» **What needs to be done**:
Every line in the data below from the one containing "Keep writing the" down to the one containing "tag(bm_obj('video_cable', bm, M['cord'], smooth=60), 'thin", both included, must be retyped exactly; no other line is to appear.

» **Excerpted data**:
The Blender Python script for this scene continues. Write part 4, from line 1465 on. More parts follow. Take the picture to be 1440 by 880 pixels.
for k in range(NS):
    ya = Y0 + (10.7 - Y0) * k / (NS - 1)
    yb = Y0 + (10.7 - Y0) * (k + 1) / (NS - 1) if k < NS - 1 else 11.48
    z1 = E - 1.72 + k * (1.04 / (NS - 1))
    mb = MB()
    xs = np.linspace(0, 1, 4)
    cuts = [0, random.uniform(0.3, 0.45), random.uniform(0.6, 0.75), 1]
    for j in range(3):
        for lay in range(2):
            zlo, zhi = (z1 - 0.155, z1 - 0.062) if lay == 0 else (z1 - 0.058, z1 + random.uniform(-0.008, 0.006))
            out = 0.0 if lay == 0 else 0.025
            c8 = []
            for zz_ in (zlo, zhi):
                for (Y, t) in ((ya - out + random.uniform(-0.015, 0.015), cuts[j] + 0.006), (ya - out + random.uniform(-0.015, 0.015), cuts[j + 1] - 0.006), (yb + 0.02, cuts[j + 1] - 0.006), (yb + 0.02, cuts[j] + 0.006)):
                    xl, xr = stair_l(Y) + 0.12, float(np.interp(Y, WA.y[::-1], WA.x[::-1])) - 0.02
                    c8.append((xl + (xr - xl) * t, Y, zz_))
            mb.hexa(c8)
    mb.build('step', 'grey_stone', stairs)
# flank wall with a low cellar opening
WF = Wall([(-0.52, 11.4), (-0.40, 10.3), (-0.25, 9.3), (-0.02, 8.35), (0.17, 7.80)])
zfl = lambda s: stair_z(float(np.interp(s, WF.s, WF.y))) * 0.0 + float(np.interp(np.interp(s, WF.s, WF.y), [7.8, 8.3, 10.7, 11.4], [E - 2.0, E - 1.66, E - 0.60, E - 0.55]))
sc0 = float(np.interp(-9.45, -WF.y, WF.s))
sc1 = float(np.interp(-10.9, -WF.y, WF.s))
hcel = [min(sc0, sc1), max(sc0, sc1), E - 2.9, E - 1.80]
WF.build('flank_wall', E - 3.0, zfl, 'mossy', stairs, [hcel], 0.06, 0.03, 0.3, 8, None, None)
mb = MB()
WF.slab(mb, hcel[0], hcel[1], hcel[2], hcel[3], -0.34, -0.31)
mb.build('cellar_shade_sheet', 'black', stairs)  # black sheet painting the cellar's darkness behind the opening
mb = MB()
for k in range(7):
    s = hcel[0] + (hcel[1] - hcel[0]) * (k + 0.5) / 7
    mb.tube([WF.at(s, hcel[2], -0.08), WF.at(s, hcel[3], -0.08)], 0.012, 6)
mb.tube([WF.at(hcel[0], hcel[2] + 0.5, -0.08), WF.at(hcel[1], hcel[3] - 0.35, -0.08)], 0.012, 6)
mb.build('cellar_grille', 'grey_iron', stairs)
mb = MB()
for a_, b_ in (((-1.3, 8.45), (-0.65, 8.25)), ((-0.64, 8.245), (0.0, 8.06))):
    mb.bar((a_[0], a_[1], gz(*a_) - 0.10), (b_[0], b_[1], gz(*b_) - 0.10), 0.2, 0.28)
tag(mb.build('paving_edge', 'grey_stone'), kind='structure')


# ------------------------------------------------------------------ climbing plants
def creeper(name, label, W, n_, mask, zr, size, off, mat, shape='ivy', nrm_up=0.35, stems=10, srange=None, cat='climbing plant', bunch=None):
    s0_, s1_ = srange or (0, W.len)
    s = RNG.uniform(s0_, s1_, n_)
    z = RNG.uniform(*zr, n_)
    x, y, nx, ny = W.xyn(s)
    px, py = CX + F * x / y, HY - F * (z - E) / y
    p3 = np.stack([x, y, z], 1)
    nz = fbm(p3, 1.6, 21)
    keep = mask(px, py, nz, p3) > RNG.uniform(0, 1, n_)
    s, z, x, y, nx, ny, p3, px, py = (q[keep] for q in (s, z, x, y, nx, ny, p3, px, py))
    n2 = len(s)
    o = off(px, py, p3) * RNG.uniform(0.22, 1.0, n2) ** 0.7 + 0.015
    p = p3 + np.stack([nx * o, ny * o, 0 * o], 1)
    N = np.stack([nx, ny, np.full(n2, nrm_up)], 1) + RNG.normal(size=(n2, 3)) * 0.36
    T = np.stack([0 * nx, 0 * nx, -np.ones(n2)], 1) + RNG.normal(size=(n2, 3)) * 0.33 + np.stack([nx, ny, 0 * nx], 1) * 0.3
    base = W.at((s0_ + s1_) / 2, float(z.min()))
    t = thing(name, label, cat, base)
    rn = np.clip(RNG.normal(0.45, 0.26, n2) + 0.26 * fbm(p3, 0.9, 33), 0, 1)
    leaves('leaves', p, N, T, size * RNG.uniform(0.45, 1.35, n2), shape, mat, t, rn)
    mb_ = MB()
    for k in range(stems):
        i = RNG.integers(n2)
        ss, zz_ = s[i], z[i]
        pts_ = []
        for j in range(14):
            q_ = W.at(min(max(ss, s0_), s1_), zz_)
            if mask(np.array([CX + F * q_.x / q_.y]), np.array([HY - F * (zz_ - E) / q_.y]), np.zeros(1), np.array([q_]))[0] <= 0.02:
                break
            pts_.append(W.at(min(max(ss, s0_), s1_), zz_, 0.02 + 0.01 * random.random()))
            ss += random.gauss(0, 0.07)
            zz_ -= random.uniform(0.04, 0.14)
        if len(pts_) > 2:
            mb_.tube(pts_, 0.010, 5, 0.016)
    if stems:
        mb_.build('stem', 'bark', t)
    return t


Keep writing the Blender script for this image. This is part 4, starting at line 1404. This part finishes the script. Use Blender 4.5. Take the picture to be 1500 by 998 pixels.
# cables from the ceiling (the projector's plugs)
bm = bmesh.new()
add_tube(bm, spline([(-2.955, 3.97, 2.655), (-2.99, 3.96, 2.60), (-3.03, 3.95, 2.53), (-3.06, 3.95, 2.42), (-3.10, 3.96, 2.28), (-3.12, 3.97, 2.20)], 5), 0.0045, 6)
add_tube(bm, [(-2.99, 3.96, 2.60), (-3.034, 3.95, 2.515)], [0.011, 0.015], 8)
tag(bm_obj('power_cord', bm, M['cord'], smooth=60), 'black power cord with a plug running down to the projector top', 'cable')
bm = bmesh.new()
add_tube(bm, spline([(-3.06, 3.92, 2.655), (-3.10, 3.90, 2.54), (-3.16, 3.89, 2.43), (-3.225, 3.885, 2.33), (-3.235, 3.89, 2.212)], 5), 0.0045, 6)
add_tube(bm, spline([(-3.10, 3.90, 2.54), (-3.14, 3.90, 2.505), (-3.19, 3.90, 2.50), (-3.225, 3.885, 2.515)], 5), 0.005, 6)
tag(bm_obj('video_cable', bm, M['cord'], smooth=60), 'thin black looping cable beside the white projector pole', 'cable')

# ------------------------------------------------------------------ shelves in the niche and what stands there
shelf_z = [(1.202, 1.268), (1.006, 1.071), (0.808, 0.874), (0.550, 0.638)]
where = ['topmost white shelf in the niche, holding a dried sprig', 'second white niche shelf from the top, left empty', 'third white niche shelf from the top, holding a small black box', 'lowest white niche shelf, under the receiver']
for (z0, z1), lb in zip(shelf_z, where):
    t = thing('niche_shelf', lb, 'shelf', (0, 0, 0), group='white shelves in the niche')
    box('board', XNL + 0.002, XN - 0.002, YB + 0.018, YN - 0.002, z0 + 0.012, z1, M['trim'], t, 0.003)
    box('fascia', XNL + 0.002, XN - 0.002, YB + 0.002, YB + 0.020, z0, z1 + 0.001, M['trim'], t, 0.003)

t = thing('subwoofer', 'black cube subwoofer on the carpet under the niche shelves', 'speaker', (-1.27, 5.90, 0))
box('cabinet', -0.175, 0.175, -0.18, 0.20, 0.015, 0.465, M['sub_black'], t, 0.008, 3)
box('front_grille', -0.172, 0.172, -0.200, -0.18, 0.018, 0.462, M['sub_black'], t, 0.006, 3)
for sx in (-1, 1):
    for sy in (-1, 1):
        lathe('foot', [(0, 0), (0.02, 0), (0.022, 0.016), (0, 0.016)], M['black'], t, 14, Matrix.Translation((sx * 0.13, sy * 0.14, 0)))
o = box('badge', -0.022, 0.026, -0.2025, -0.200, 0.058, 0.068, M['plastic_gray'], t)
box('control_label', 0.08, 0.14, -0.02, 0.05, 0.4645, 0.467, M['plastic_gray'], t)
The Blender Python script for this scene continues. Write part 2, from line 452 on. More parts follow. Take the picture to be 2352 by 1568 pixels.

» **Task output**:
Keep writing the Blender script for this image. This is part 4, starting at line 1404. This part finishes the script. Use Blender 4.5. Take the picture to be 1500 by 998 pixels.
# cables from the ceiling (the projector's plugs)
bm = bmesh.new()
add_tube(bm, spline([(-2.955, 3.97, 2.655), (-2.99, 3.96, 2.60), (-3.03, 3.95, 2.53), (-3.06, 3.95, 2.42), (-3.10, 3.96, 2.28), (-3.12, 3.97, 2.20)], 5), 0.0045, 6)
add_tube(bm, [(-2.99, 3.96, 2.60), (-3.034, 3.95, 2.515)], [0.011, 0.015], 8)
tag(bm_obj('power_cord', bm, M['cord'], smooth=60), 'black power cord with a plug running down to the projector top', 'cable')
bm = bmesh.new()
add_tube(bm, spline([(-3.06, 3.92, 2.655), (-3.10, 3.90, 2.54), (-3.16, 3.89, 2.43), (-3.225, 3.885, 2.33), (-3.235, 3.89, 2.212)], 5), 0.0045, 6)
add_tube(bm, spline([(-3.10, 3.90, 2.54), (-3.14, 3.90, 2.505), (-3.19, 3.90, 2.50), (-3.225, 3.885, 2.515)], 5), 0.005, 6)
tag(bm_obj('video_cable', bm, M['cord'], smooth=60), 'thin black looping cable beside the white projector pole', 'cable')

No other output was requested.